Having barely regained pricing power through the AI boom, HBM capacity constraints, and advanced process limits, why not push profit margins to the limit now, rather than wait for the next downturn to be at the mercy of others again?

These 'windfall' profits are essentially 'life-saving provisions' that cyclical industries stockpile during peacetime for war. They must capitalize on the boom to accumulate enough excess profits to cover losses and fund the next multi-billion-dollar fab construction.

This explains Micron CEO Sanjay Mehrotra's confidence this time.

He publicly stated that the floor prices of new long-term agreements (LTAs) would ensure Micron's future gross margins 'far exceed previous cycle peaks.'

This signals that memory vendors no longer settle for being bit players who 'make small profits in good times and lose half their lives in bad times.' Instead, they aim to use this structural shift to overturn the game rules entirely.

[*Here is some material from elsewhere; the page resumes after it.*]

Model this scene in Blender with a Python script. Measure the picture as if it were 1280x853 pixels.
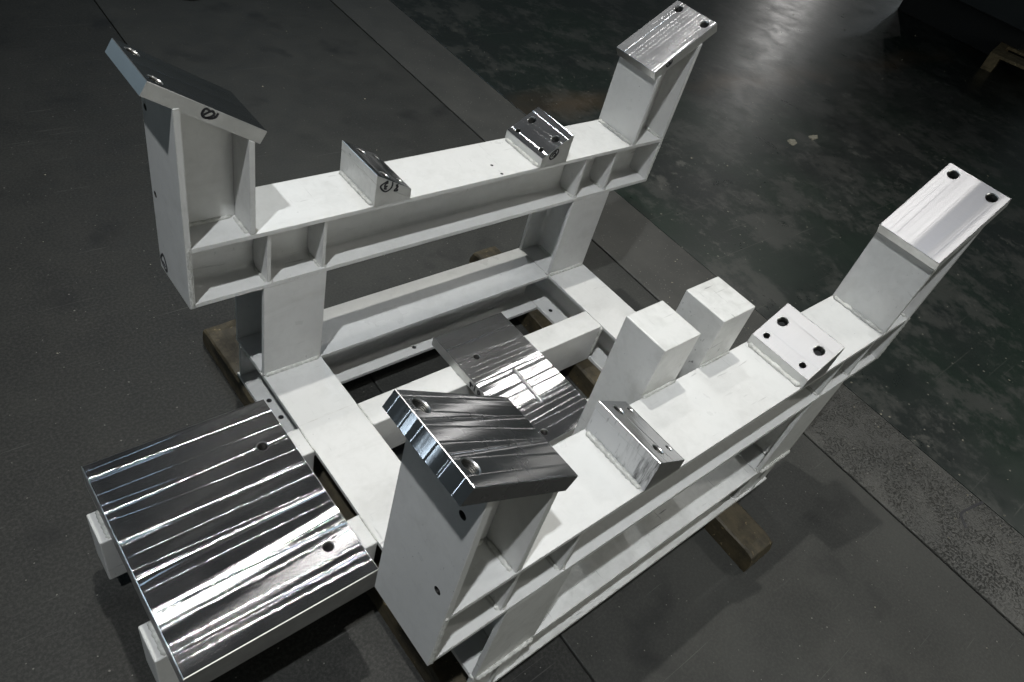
import bpy, bmesh, math, random
from mathutils import Vector, Matrix, noise
random.seed(7)
for o in list(bpy.data.objects): bpy.data.objects.remove(o)
scene = bpy.context.scene
COL = scene.collection

# ------------------------------------------------------------------ camera
cam_d = bpy.data.cameras.new('camera'); cam = bpy.data.objects.new('camera', cam_d); COL.objects.link(cam)
cam_d.sensor_width = 36.0; cam_d.lens = 36.0*923.72/1280.0; cam_d.clip_start = .05; cam_d.clip_end = 200
right = Vector((0.7562, -0.6135, 0.2273)); up = Vector((0.3082, 0.6405, 0.7033)); back = Vector((-0.5771, -0.4618, 0.6735))
back.normalize(); right = (right - back*right.dot(back)).normalized(); up = back.cross(right)
Mx = Matrix((right, up, back)).transposed().to_4x4(); Mx.translation = Vector((-0.4135, -0.2916, 1.6964))
cam.matrix_world = Mx
scene.camera = cam

# ------------------------------------------------------------------ world: dim hall
w = bpy.data.worlds.new('World'); scene.world = w; w.use_nodes = True
nt = w.node_tree; nt.nodes.clear()
out = nt.nodes.new('ShaderNodeOutputWorld'); bg = nt.nodes.new('ShaderNodeBackground')
tc = nt.nodes.new('ShaderNodeTexCoord'); sp = nt.nodes.new('ShaderNodeSeparateXYZ'); rp = nt.nodes.new('ShaderNodeValToRGB')
nt.links.new(tc.outputs['Generated'], sp.inputs[0]); nt.links.new(sp.outputs['Z'], rp.inputs[0])
cr = rp.color_ramp
cr.elements[0].position = 0.0; cr.elements[0].color = (.038, .046, .044, 1)
cr.elements[1].position = 1.0; cr.elements[1].color = (.012, .014, .016, 1)
e = cr.elements.new(.25); e.color = (.045, .054, .054, 1)
e = cr.elements.new(.5); e.color = (.022, .027, .030, 1)
nt.links.new(rp.outputs[0], bg.inputs[0]); bg.inputs[1].default_value = 1.0
nt.links.new(bg.outputs[0], out.inputs[0])

# ------------------------------------------------------------------ lamps: overhead lamps of the hall, low ones added for streaks
def lamp(loc, target, power, size, color=(1, 1, 1), spread=120):
    d = bpy.data.lights.new('disk_lamp', 'AREA'); d.shape = 'DISK'; d.size = size; d.energy = power; d.color = color
    d.spread = math.radians(spread)
    o = bpy.data.objects.new('disk_lamp', d); COL.objects.link(o); o.location = loc
    o.rotation_euler = (Vector(target)-Vector(loc)).to_track_quat('-Z', 'Y').to_euler()
    return o
C0 = (.7, .45, .3)
lamp((.9, 2.3, 9.0), (.9, .7, .3), 28, .16, (1, .985, .93), 52)
lamp((-2.2, -.83, 7.3), (.6, .5, .3), 30, .18, (.94, .97, 1.0), 52)
lamp((1.9, 3.8, 7.0), (1.1, .1, .3), 5.5, .10, (1, .98, .95), 52)
lamp((5.5, 4.4, 7.6), (1.5, .8, .3), 4, .30, (1, .97, .93), 60)
lamp((3.2, 8.8, 7.6), (1.5, 2.0, .3), 9, 1.4, (.55, .78, 1), 70)
lamp((11, 4.5, 7.5), (5.0, 1.5, .3), 6, .5, (1, .97, .92), 80)
lamp((26, 13.5, 6.3), (6.0, 3.0, 0), 16, .45, (1, .98, .95), 90)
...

5. The 'Edge Dilemma' in AI's Golden Age

The memory price hikes have triggered a chain reaction with a profound second-order effect:

The development of cloud AI is cannibalizing the progress of edge AI.

The market's hottest narrative is that 'AI will drive a new wave of smartphone and PC replacement cycles.' But the physical reality is:

- To run local AI models, smartphones must equip with larger, faster memory.

- But cloud AI has consumed all memory capacity, causing memory costs to skyrocket.

- These cost increases have led to sharp price hikes for smartphones and computers (e.g., iPads rose by $100-$200).

- When devices become significantly more expensive, consumer replacement cycles (already extended to ~3.7 years) will only lengthen further.

This creates a subtle vicious cycle: More frenzied cloud construction → More expensive upstream components → Harder to sell end devices → Slower edge AI adoption.

For the past two decades, Apple has perfectly 'digested' all costs and risks upstream through impeccable supply chain management.

This time, the structural power shift brought by the AI tsunami means even mighty Apple must accept this 'AI tax' bill and pass it directly to global consumers.